The wonderful Hall of the Middle Temple, where the benchers, barristers and students still eat their stated dinners, was built about 1572, and is celebrated for its interior, especially for the open-work ceiling of ancient oak. Shakespeare's comedy, Twelfth Night, was performed in the Hall in 1601, and it is believed that one of the actors was the author himself. The Library is a great one, but an American lawyer may be surprised at the incompleteness of the collection of American authorities. The Hall of the Inner Temple, on the other hand, is quite modern, although most imposing and in the best of taste.

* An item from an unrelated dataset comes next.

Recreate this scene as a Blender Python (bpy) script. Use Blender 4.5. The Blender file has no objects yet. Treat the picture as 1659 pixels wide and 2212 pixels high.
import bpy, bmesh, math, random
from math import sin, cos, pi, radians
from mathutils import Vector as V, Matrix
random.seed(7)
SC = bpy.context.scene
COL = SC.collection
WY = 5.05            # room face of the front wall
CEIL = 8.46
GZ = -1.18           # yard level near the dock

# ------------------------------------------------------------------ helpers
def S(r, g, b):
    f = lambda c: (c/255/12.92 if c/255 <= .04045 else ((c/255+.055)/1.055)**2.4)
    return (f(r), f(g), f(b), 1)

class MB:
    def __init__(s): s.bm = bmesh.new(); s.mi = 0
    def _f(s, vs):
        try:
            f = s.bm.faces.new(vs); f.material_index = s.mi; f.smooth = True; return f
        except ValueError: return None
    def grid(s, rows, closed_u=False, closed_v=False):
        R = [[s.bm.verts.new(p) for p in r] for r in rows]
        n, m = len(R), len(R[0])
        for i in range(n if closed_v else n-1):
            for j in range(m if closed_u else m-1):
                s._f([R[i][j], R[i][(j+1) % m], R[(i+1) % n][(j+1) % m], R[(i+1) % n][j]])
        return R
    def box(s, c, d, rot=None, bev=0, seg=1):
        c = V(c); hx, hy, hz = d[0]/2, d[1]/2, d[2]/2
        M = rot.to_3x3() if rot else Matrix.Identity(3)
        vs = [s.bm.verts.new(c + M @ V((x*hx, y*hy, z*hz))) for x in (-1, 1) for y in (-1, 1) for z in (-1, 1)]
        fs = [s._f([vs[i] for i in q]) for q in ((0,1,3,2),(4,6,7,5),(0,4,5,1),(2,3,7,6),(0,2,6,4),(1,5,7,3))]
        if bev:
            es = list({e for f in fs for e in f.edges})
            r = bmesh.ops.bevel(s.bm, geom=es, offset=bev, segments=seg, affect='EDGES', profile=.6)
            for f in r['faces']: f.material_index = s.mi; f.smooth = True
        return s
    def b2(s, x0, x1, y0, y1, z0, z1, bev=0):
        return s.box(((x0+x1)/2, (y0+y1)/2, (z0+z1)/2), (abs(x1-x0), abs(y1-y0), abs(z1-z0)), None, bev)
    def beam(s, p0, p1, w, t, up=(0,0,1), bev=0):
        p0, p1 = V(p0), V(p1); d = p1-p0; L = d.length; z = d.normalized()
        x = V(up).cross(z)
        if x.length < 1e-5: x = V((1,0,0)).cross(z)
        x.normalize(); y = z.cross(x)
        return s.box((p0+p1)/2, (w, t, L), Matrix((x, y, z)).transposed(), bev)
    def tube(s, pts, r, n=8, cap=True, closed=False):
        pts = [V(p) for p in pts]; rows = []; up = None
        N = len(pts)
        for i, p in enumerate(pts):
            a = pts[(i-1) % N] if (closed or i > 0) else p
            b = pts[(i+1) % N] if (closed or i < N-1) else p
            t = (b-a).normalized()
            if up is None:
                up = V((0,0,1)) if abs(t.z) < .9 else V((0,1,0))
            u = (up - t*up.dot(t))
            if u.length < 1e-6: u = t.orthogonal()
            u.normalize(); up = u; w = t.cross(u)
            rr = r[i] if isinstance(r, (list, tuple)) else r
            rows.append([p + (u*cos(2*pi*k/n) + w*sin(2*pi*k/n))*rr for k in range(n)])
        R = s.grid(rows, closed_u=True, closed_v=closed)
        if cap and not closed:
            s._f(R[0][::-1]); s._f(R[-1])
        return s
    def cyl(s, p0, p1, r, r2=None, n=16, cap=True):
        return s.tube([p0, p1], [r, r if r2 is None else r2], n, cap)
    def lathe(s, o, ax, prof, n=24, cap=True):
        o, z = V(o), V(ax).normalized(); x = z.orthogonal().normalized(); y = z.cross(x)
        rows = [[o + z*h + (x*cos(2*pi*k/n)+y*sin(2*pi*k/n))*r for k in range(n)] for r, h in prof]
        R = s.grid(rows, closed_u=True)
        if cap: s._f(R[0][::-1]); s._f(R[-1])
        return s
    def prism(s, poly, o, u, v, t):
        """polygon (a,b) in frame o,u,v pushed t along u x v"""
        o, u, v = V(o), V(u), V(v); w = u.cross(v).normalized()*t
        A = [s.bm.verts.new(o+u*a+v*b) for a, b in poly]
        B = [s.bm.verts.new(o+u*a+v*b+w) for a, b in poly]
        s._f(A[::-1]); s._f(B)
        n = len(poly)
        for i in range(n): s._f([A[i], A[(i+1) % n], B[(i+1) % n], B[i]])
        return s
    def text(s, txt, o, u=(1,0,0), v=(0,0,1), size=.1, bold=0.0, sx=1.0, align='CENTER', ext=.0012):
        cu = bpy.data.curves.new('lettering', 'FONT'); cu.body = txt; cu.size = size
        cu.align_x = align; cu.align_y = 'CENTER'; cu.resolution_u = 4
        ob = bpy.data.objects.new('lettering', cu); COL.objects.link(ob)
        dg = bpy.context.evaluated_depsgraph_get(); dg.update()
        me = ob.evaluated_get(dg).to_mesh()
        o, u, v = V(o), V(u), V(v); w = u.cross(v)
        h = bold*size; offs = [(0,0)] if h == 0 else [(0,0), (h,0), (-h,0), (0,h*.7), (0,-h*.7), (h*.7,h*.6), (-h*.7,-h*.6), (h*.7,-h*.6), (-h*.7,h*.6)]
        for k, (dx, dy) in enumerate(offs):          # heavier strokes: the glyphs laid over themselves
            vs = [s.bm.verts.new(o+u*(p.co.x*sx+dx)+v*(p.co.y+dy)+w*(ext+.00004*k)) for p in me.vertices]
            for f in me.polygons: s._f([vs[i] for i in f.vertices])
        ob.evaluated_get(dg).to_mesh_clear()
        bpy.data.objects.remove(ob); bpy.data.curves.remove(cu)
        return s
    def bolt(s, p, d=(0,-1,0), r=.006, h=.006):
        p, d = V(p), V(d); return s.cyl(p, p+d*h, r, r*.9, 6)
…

Lincoln's Inn became possessed about 1312 of what was once the country-seat of the Earl of Lincoln, which, running along Chancery Lane, adjoins the modern Law Courts Building on the north and consists of two large, open squares surrounded by rows of ancient dwellings, long since converted into barristers' chambers, and shady walks leading to a fine Hall of no great antiquity, however. An old gateway, with the arms of the Lincolns and a date, A. D. 1518, is considered a good example of red brick-work of a Gothic type--probably the only one left in London. The Library, which has been growing for over four hundred years, contains the most complete collection of books upon law and kindred subjects in England, numbering upward of 40,000 volumes.

These three Inns of Court are the active institutions; the fourth, Gray's Inn, which probably took its name from the Greys of Wilton who formerly owned its site, has long since ceased to be of much importance, although the old Hall and the classic architecture of some of the Chambers, still attracts the eye. It happens, however, that a Philadelphia student, who attended this ancient Inn nearly two hundred years ago, was responsible for the phrase still proverbial on both sides of the Atlantic, "that's a case for a Philadelphia lawyer." The unpopular Royal judges of the Province of New York had, in 1734, indicted a newspaper publisher for libel in criticising the court and they threatened to disbar any lawyer of the Province who might venture to defend him. But, from the then distant little town on the Delaware, the former student of Gray's Inn, although an old man at the time, journeyed to Albany and, by his skill and vehemence, actually procured a verdict of acquittal from the jury under the very noses of the obnoxious court; the fame of which achievement spread throughout not only the Colonies but the mother-country itself.

Names great in the law, in literature, in statecraft and in war are linked with each of these venerable establishments, to record which would mean to review much of the history of England as well as of America; for, besides the early Colonial students, a large number were entered in the different Inns during the period immediately preceding the Revolution. Of these, South Carolina sent forty-seven, Virginia twenty-one, Maryland sixteen, Pennsylvania eleven, New York five and New England two. The names of many of them are later to be found amongst the leaders of the Bar of the new country, on the bench as Chief Justices and even as signers of the Declaration of Independence.